How the New Legal Profession Uniform Rules Impact You

On 1 July 2015, the Legal Profession Uniform Rules take effect, introducing a range of new and modified practice norms and altering the way firms do business. How will the new rules impact your legal business? What are the key reforms and how can you prepare to ensure a smooth transition?

Over 10 years ago, the National Model Bill was introduced in an attempt to align legal-profession regulation across Australia. However, divergences still occurred from jurisdiction to jurisdiction. On 1 July 2015, New South Wales and Victoria will move one step closer to uniformity as the first states to come under a single national framework for legal regulation developed by the Council of Australian Governments.

The national framework embodies a package of rules that have been designed to harmonise the regulatory obligations of legal practitioners across jurisdictions, while retaining state-based administration. They incorporate a range of new regulations relating to admissions, practising certificates, continuing professional development, complaints handling, practice accounting and disciplinary procedures.

How will things change?

A number of new provisions introduced by the regulatory framework will affect the way firms do business and the way practitioners carry out their work. Here are a few to look out for:

  • Increased onus on practitioners: New obligations require that no more than fair and reasonable costs may be charged by lawyers, and reasonable steps must be taken to ensure a client understands and consents to the costs estimate and plan of action provided for each matter.
  • Introduction of non-trust receipts: Special receipts must be issued for any non-trust money held or received by firms (except fee remittance) stating that the funds will not be treated as trust monies and do not entitle the payer to claim against the fidelity fund.
  • Greater protection for firms: The new rules introduce a threshold test, which must be satisfied before a compliance audit is conducted on a firm and formal complaints about practitioners must pass a preliminary assessment before they will be escalated.
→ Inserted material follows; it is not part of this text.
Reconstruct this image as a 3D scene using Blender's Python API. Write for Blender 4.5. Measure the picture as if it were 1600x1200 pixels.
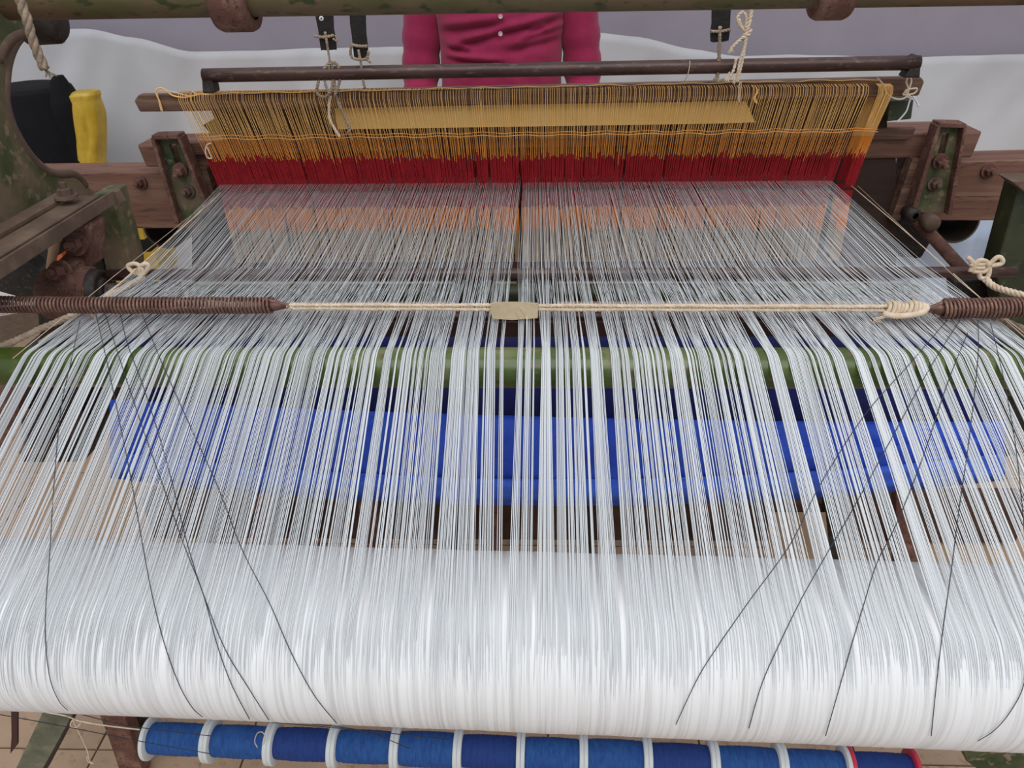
import bpy, bmesh, math, random
from mathutils import Vector, Matrix, noise
random.seed(7)
R = math.radians
for o in list(bpy.data.objects): bpy.data.objects.remove(o)
SC = bpy.context.scene
COL = SC.collection

# ---------------------------------------------------------------- camera
F_PX = 1200.0
CAM = Vector((0.035, 0.0, 1.40))
pitch, yaw, roll = R(30.8), R(2.2), R(1.0)
Fw = Vector((-math.sin(yaw)*math.cos(pitch), math.cos(yaw)*math.cos(pitch), -math.sin(pitch)))
Rt = Fw.cross(Vector((0, 0, 1))).normalized(); Up = Rt.cross(Fw)
Rt, Up = Rt*math.cos(roll) - Up*math.sin(roll), Up*math.cos(roll) + Rt*math.sin(roll)
cd = bpy.data.cameras.new('camera'); cam = bpy.data.objects.new('camera', cd); COL.objects.link(cam)
cam.matrix_world = Matrix(((Rt.x, Up.x, -Fw.x, CAM.x), (Rt.y, Up.y, -Fw.y, CAM.y), (Rt.z, Up.z, -Fw.z, CAM.z), (0, 0, 0, 1)))
cd.sensor_width = 36; cd.lens = 36*F_PX/1600; cd.clip_start = 0.02
SC.camera = cam
# ---------------------------------------------------------------- light: an open-fronted fabric tent in overcast daylight
w = bpy.data.worlds.new('world'); SC.world = w; w.use_nodes = True
nt = w.node_tree; bg = nt.nodes['Background']
tc = nt.nodes.new('ShaderNodeTexCoord'); sx = nt.nodes.new('ShaderNodeSeparateXYZ'); cr = nt.nodes.new('ShaderNodeValToRGB')
nt.links.new(tc.outputs['Generated'], sx.inputs[0]); nt.links.new(sx.outputs['Z'], cr.inputs[0]); nt.links.new(cr.outputs[0], bg.inputs[0])
cr.color_ramp.elements[0].position = 0.0; cr.color_ramp.elements[0].color = (.42, .43, .44, 1)
cr.color_ramp.elements[1].position = 0.9; cr.color_ramp.elements[1].color = (.95, .975, 1.0, 1)
bg.inputs[1].default_value = 0.9
sd = bpy.data.lights.new('sun', 'SUN'); sd.energy = 1.3; sd.angle = R(50); sd.color = (1, .985, .96)
so = bpy.data.objects.new('sun', sd); COL.objects.link(so)
so.rotation_euler = Vector((0.05, -0.75, 0.9)).to_track_quat('Z', 'Y').to_euler()
SC.view_settings.view_transform = 'Standard'; SC.view_settings.look = 'None'
SC.view_settings.exposure = 0.0; SC.view_settings.gamma = 1.0; SC.view_settings.use_curve_mapping = False

# ---------------------------------------------------------------- helpers
def at(px, py, X=None, Y=None, Z=None):
    d = Fw + Rt*((px-800)/F_PX) - Up*((py-600)/F_PX)
    if X is not None: t = (X-CAM.x)/d.x
    elif Y is not None: t = (Y-CAM.y)/d.y
    else: t = (Z-CAM.z)/d.z
    return CAM + d*t
def lin(c):
    return tuple(((v/255)/12.92 if v/255 <= .04045 else ((v/255+.055)/1.055)**2.4) for v in c) + (1,)
MATS = {}
def mat(name, c1, c2=None, scale=20, rough=.7, bump=0, metal=0, stretch=(1, 1, 1), c3=None, spots=None, lo=.35, hi=.65, bscale=None, sheen=0, spec=.5):
    m = bpy.data.materials.new(name); m.use_nodes = True; n = m.node_tree.nodes; L = m.node_tree.links
    b = n['Principled BSDF']; b.inputs['Roughness'].default_value = rough; b.inputs['Metallic'].default_value = metal
    b.inputs['Base Color'].default_value = lin(c1); b.inputs['Specular IOR Level'].default_value = spec
    if sheen: b.inputs['Sheen Weight'].default_value = sheen
    t = n.new('ShaderNodeTexCoord'); mp = n.new('ShaderNodeMapping'); mp.inputs['Scale'].default_value = stretch
    L.new(t.outputs['Object'], mp.inputs[0])
    if c2:
        nz = n.new('ShaderNodeTexNoise'); nz.inputs['Scale'].default_value = scale; nz.inputs['Detail'].default_value = 6; nz.inputs['Roughness'].default_value = .62
        L.new(mp.outputs[0], nz.inputs['Vector'])
        r = n.new('ShaderNodeValToRGB'); r.color_ramp.elements[0].position = lo; r.color_ramp.elements[1].position = hi
        r.color_ramp.elements[0].color = lin(c1); r.color_ramp.elements[1].color = lin(c2)
        if c3:
            e = r.color_ramp.elements.new((lo+hi)/2); e.color = lin(c3)
        L.new(nz.outputs[0], r.inputs[0]); out = r.outputs[0]
        if spots:
            n2 = n.new('ShaderNodeTexNoise'); n2.inputs['Scale'].default_value = scale*7; n2.inputs['Detail'].default_value = 3
            L.new(mp.outputs[0], n2.inputs['Vector'])
            r2 = n.new('ShaderNodeValToRGB'); r2.color_ramp.elements[0].position = .58; r2.color_ramp.elements[1].position = .68
            mx = n.new('ShaderNodeMix'); mx.data_type = 'RGBA'; L.new(n2.outputs[0], r2.inputs[0]); L.new(r2.outputs[0], mx.inputs[0])
            L.new(out, mx.inputs[6]); mx.inputs[7].default_value = lin(spots); out = mx.outputs[2]
        L.new(out, b.inputs['Base Color'])
    if bump:
        n3 = n.new('ShaderNodeTexNoise'); n3.inputs['Scale'].default_value = bscale or scale*3; n3.inputs['Detail'].default_value = 5
        L.new(mp.outputs[0], n3.inputs['Vector'])
        bp = n.new('ShaderNodeBump'); bp.inputs['Strength'].default_value = bump; bp.inputs['Distance'].default_value = .003
        L.new(n3.outputs[0], bp.inputs['Height']); L.new(bp.outputs[0], b.inputs['Normal'])
    MATS[name] = m; return m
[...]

The time period for clients to make a costs complaint has also been reduced to 60 days after the costs are payable, or 30 days after receipt of an itemised bill.
  • Reduced disclosure requirements: Matters attracting fees of up to $750 and any matters for government and commercial clients remain exempt from fee disclosure requirements. Matters below $3000 will now only require short-form disclosure.
  • Freedom to advertise: The advertising of personal injury legal services is no longer outlawed in New South Wales and efforts are being made to have prohibitions in the Workers Compensation Regulations 2010 repealed.
  • Enhanced dispute resolution: A new consumer dispute resolution process has been established, enabling the Legal Services Commissioner to award an expanded range of remedies including up to $25,000 and make determinations on costs under $10,000.
  • Uniform practising certificate regulations: New rules will enhance the ability of practitioners to move between jurisdictions and enable foreign lawyers to practice without meeting rigorous requirements. Government lawyers will now also be required to hold practising certificates like their private-sector counterparts (subject to transitional exemptions).

How can you prepare?

1 July will come quickly and firms should make preparations to ensure their transition to the new regulations is seamless.

  1. Arrange formal training for all employees on the new rules and administrative requirements relevant to their job. In particular, make sure your professional staff are clear on their new obligations to clients.
  2. Set up forms, protocols and procedures that your firm will need to meet new disclosure, costing and trust-accounting requirements.
  3. Make a date with your human resources manager to discuss applicable practising certificate and admission requirements, taking into account the transitional provisions.
  4. Elect a few firm members to be your uniform regulations task force, which oversees training and compliance with the new regulations and assists with any staff queries.
  5. Talk with your clients about the upcoming changes and how it may affect the way legal services are delivered.

While New South Wales and Victoria are presently the only participating states, the benefits of having a uniform regime will no doubt encourage other jurisdictions to jump on board in the coming years and enhance the scheme’s scope and effect.